5 Saba Rock restaurant in Gorda Sound is a bit rubbish despite good location occupying an entire small island at east side of the sound. Serve yourself buffet and don’t forget that 15 % erm service charge (why?). Better as a day bar imho, and there’s a games room, popular with kids. Leverick Bay resort in Gorda sound is also a bit naff, and rundown, tho there’s a pool, the place is not a patch on Bitter End nearby.
6 Foxy’s, on Jost van Dyke . Nice bar, but the food later in the evening is a formulaic buffet, so a bit overcooked and over rated. The place is massive so chances are you will have no view. Nice tee-shirts and bar.
7 Anegada. This is a flat island, unlike all the others. Good sail to and from it, and hilarious 1-hour taxi tour at £10 a head. “this is the town dump, over there is the fire station, and that’s Les’s house etc…” the island used to have a few hundred inhabitants, now a third of that figure so a feeling of emptiness prevails. $40 lobster is the gasoline-flavoured variety mentioned earlier , the gasoline being used to get the barbie going, and to make it flare and burn to charcoal asap.
Avoidable places we won’t go again unless absolutely necessary
1 Spanish Town. Nice marina, but too windless and sweaty and the town is a total dump.
2 Nanny Cay. Hot and sweaty as above, not quite such a dump, but other places nearby are far better
3 Salt island. Deserted settlement, far too much junk on the beach make this not an enjoyable stop.

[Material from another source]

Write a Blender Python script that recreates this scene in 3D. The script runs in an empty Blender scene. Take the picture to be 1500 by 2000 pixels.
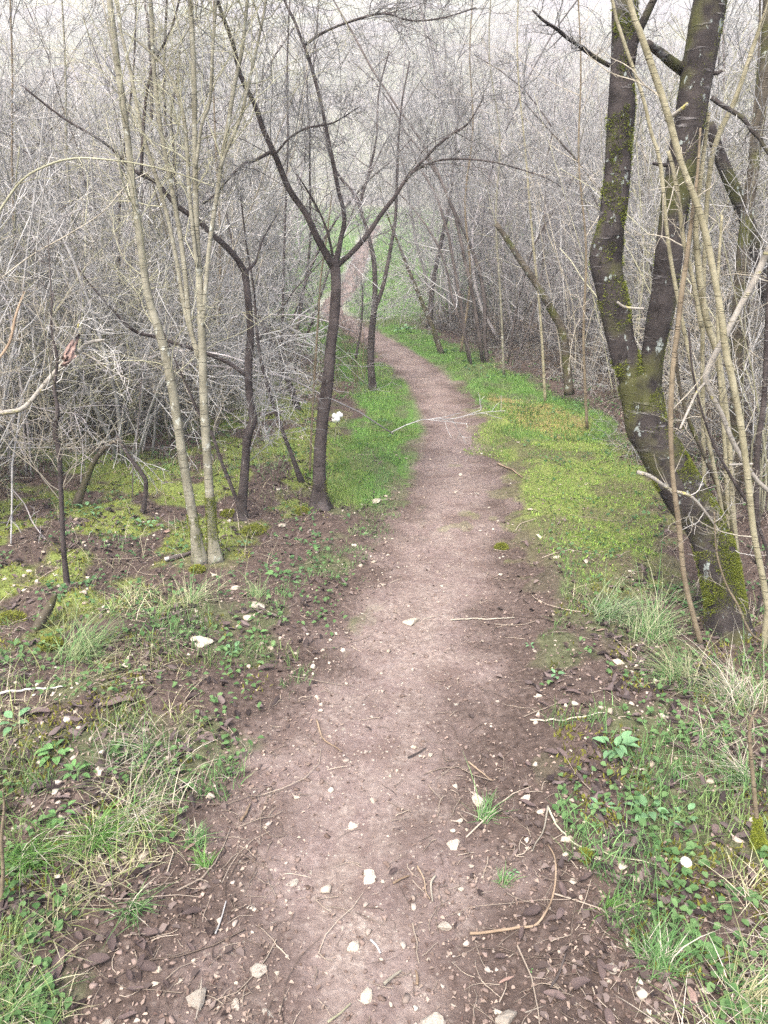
import bpy, bmesh, math, random
import numpy as np
from mathutils import Vector

# ------------------------------------------------------------------ camera, sky, sun, exposure
scn = bpy.context.scene
COL = scn.collection
R = math.radians
CAM_H, PITCH, FPX = 1.6, R(20.0), 1455.0
cam_d = bpy.data.cameras.new("camera")
cam = bpy.data.objects.new("camera", cam_d)
COL.objects.link(cam)
cam.location = (0, 0, CAM_H)
cam.rotation_euler = (R(90) - PITCH, 0, 0)
cam_d.sensor_fit = 'VERTICAL'
cam_d.sensor_height = 24.0
cam_d.lens = 24.0 * FPX / 2000.0
cam_d.clip_start, cam_d.clip_end = 0.05, 1000
scn.camera = cam

SUN_EL, SUN_AZ = R(58), R(205)
w = bpy.data.worlds.new("World")
scn.world = w
w.use_nodes = True
wn = w.node_tree
wn.nodes.clear()
sky = wn.nodes.new('ShaderNodeTexSky')
sky.sky_type = 'NISHITA'
sky.sun_disc = False
sky.sun_elevation = SUN_EL
sky.sun_rotation = SUN_AZ
sky.air_density, sky.dust_density, sky.ozone_density = 1.0, 5.0, 0.6
hs = wn.nodes.new('ShaderNodeHueSaturation')
hs.inputs['Saturation'].default_value = 1.0
bg = wn.nodes.new('ShaderNodeBackground')
bg.inputs['Strength'].default_value = 0.15
wo = wn.nodes.new('ShaderNodeOutputWorld')
wn.links.new(sky.outputs[0], hs.inputs['Color'])
wn.links.new(hs.outputs[0], bg.inputs['Color'])
wn.links.new(bg.outputs[0], wo.inputs['Surface'])

sun_d = bpy.data.lights.new("sun", 'SUN')
sun_d.energy = 1.2
sun_d.angle = R(28)
sun_d.color = (1.0, 0.995, 0.985)
sun = bpy.data.objects.new("sun", sun_d)
COL.objects.link(sun)
sdir = Vector((math.sin(SUN_AZ) * math.cos(SUN_EL), math.cos(SUN_AZ) * math.cos(SUN_EL), math.sin(SUN_EL)))
sun.rotation_euler = sdir.to_track_quat('Z', 'Y').to_euler()
sun.location = (0, -5, 20)

scn.view_settings.view_transform = 'Standard'
scn.view_settings.look = 'None'
scn.view_settings.use_curve_mapping = False
scn.view_settings.exposure = 1.7
scn.view_settings.gamma = 1
scn.render.engine = 'CYCLES'
scn.cycles.use_denoising = False
scn.cycles.max_bounces = 6
scn.cycles.diffuse_bounces = 3
scn.cycles.glossy_bounces = 1
scn.cycles.transmission_bounces = 2
scn.cycles.volume_bounces = 1
scn.cycles.transparent_max_bounces = 4

rng = np.random.default_rng(7)
random.seed(7)

# ------------------------------------------------------------------ numpy noise
def _h(ix, iy, s):
    n = (ix.astype(np.int64) * 374761393 + iy.astype(np.int64) * 668265263 + s * 982451653) & 0xFFFFFFFF
    n = ((n ^ (n >> 13)) * 1274126177) & 0xFFFFFFFF
    n = n ^ (n >> 16)
    return (n & 0xFFFFFF) / float(0xFFFFFF)

def vn(x, y, s=0):
    x = np.asarray(x, float); y = np.asarray(y, float)
    ix, iy = np.floor(x), np.floor(y)
    fx, fy = x - ix, y - iy
    fx = fx * fx * fx * (fx * (fx * 6 - 15) + 10); fy = fy * fy * fy * (fy * (fy * 6 - 15) + 10)
    a, b = _h(ix, iy, s), _h(ix + 1, iy, s)
    c, d = _h(ix, iy + 1, s), _h(ix + 1, iy + 1, s)
    return (a * (1 - fx) + b * fx) * (1 - fy) + (c * (1 - fx) + d * fx) * fy      # 0..1

def fbm(x, y, s=0, o=4, g=.5):
    t, a, n = 0, 1.0, 0
    for i in range(o):
        t = t + a * vn(x * 2 ** i + 17.3 * i, y * 2 ** i - 9.1 * i, s + i); n += a; a *= g
    return t / n

# ------------------------------------------------------------------ terrain
_ty = np.linspace(-20, 320, 3401)
_sl = np.interp(_ty, [-20, 15, 20, 40, 58, 90, 320], [0, 0, .135, .15, .30, .36, .36])
_tz = np.concatenate([[0], np.cumsum((_sl[1:] + _sl[:-1]) / 2 * np.diff(_ty))])

def hm(x, y):
    return np.interp(y, _ty, _tz) + np.clip((np.asarray(y) - 30) / 40, 0, 1) * 3.0 * (fbm(np.asarray(x) / 30., np.asarray(y) / 30., 5, 2) - .5)

def ray(px, py):
    u, v = (px - 750) / FPX, (1000 - py) / FPX
    c, s = math.cos(PITCH), math.sin(PITCH)
    return np.array([u, c + v * s, -s + v * c])

def P(px, py, Y):                      # the point at depth Y seen at photo pixel px, py
    d = ray(px, py)
    return np.array([0, 0, CAM_H]) + d * (Y / d[1])

def G(px, py):                         # the ground point seen at photo pixel px, py
    d = ray(px, py)
    t = 0.5
    for i in range(4000):
        p = np.array([0, 0, CAM_H]) + d * t
        if p[2] <= hm(p[0], p[1]):
            break
        t *= 1.004
    return p

# path centre line and half widths (world)
_pp = [(690, 2300, 500), (682, 2000, 480), (690, 1700, 450), (715, 1500, 410), (788, 1300, 315), (825, 1200, 275), (858, 1100, 245),
       (880, 1000, 205), (887, 930, 168), (889, 880, 135), (884, 840, 118), (868, 800, 106), (848, 760, 98), (825, 728, 90), (797, 702, 84),
       (765, 680, 78), (730, 659, 70), (698, 641, 62), (670, 625, 54), (651, 612, 48), (646, 600, 46), (655, 586, 44), (674, 566, 42), (690, 543, 38), (699, 515, 34), (708, 488, 30), (718, 463, 27), (735, 440, 24)]
PL = np.array([G(a, b)[:2] for a, b, c in _pp])
PW = np.array([min(.43, c / 2 / FPX * (G(a, b)[1] * math.cos(PITCH) + 1.6 * math.sin(PITCH))) for a, b, c in _pp])
PW = PW * np.where(PL[:, 1] > 2.2, .9, .97)
PL = np.vstack([[PL[0, 0], -4], PL]); PW = np.concatenate([[PW[0]], PW])

def path_d(x, y):                      # signed distance to the edge of the path (negative on it)
    x = np.asarray(x, float); y = np.asarray(y, float)
    best = np.full(x.shape, 1e9)
    for i in range(len(PL) - 1):
        a, b = PL[i], PL[i + 1]
        ab = b - a
        t = np.clip(((x - a[0]) * ab[0] + (y - a[1]) * ab[1]) / (ab @ ab), 0, 1)
        d = np.hypot(x - a[0] - t * ab[0], y - a[1] - t * ab[1]) - (PW[i] * (1 - t) + PW[i + 1] * t)
        best = np.minimum(best, d)
    return best

def sstep(a, b, x):
    t = np.clip((x - a) / float(b - a), 0, 1)
    return t * t * (3 - 2 * t)

def H(x, y, pd=None):
    x = np.asarray(x, float); y = np.asarray(y, float)
    if pd is None: pd = path_d(x, y)
    off = sstep(-.05, .45, pd)
    near = np.clip(1.4 - y / 14., 0, 1)
    z = hm(x, y) - .025 * (1 - off)
    z = z + off * (.10 * (fbm(x / .9, y / .9, 11, 3) - .5) + .05 * (fbm(x / .16, y / .16, 23, 3) - .5)) * near
    cl = fbm(x / .035, y / .035, 31, 3)
    rough = .25 + .75 * sstep(.35, .6, fbm(x / .35, y / .35, 37, 2))
    z = z + near * (.008 + .014 * sstep(-.25, .1, pd)) * (cl - .5) * rough + near * .02 * (fbm(x / .3, y / .5, 41, 2) - .5)
    return z

# ------------------------------------------------------------------ ground zones, drawn on the photograph and laid on the ground
def inpoly(x, y, poly):
    r = np.zeros(np.shape(x), bool)
    n = len(poly)
    for i in range(n):
        x1, y1 = poly[i]; x2, y2 = poly[(i + 1) % n]
        if y1 == y2: continue
        c = ((y1 > y) != (y2 > y)) & (x < (x2 - x1) * (y - y1) / (y2 - y1) + x1)
        r ^= c
    return r

def zone(*px): return [tuple(G(a, b)[:2]) for a, b in px]

Z_GREEN = [zone((690, 690), (735, 702), (790, 745), (825, 790), (836, 840), (800, 870), (805, 920), (765, 970), (690, 975), (640, 955), (650, 880), (680, 820), (715, 760), (690, 720)),
           zone((585, 620), (640, 628), (690, 668), (745, 708), (715, 760), (640, 720), (610, 690)),
           zone((720, 628), (800, 632), (880, 672), (990, 725), (1110, 785), (1230, 860), (1130, 870), (1000, 850), (950, 800), (900, 750), (850, 715), (780, 680))]
Z_MOSS = [zone((930, 800), (1050, 790), (1200, 870), (1290, 960), (1290, 1060), (1250, 1150), (1130, 1110), (1010, 1085), (995, 960), (960, 860)),
          zone((620, 840), (700, 850), (690, 975), (610, 960))]
Z_TAN = [zone((940, 765), (1050, 785), (1150, 830), (1120, 868), (1010, 830))]
Z_MOSSL = [zone((-300, 950), (200, 800), (480, 720), (640, 750), (660, 880), (620, 1000), (480, 1020), (440, 1090), (350, 1080), (250, 1170), (100, 1250), (-300, 1320))]
Z_LEFT = [zone((-300, 1330), (150, 1200), (330, 1140), (480, 1200), (590, 1310), (540, 1420), (470, 1520), (380, 1600), (270, 1740), (140, 1880), (60, 2000), (-100, 2300), (-300, 2300))]
Z_RIGHT = [zone((1080, 1120), (1250, 1140), (2300, 1280), (3000, 2300), (1380, 2300), (1300, 2000), (1180, 1800), (1130, 1560), (1070, 1400), (1050, 1250))]
Z_EDGE = [zone((770, 900), (840, 950), (770, 1080), (690, 1250), (560, 1330), (480, 1240), (560, 1120), (680, 1000))]

def inz(x, y, zs, amp=.12, soft=1):
    x = np.asarray(x, float); y = np.asarray(y, float)
    acc = np.zeros(x.shape)
    for k in range(soft):
        sc = .22 + .1 * np.clip(y / 10, 0, 1)
        a = amp * (1 + y / 9.) * (.5 + .9 * k / max(1, soft - 1) if soft > 1 else 1)
        qx = x + a * 2 * (fbm(x / sc, y / sc, 61 + k, 3) - .5)
        qy = y + a * 3 * (fbm(x / sc, y / sc, 71 + k, 3) - .5)
        m = np.zeros(x.shape, bool)
        for z in zs: m |= inpoly(qx, qy, z)
        acc += m
    return acc / soft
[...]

4 The Baths. This is a bunch of big smooth rocks on the shore of virgin gorda, a bit interesting but not really imho. Very tossy day mooring, can’t haul dinghies ashore and if you do you may get swamped with the swell getting them out. After all that erm, it’s a bit of sand, a bit of rocks that are too big to climb or anything, so what?
There are lots of other places to anchor, smaller anchorages, you can findem yourself. The emptier the better usually. I still haven’t been to Road Town, others report it a “bit dead” but dunno?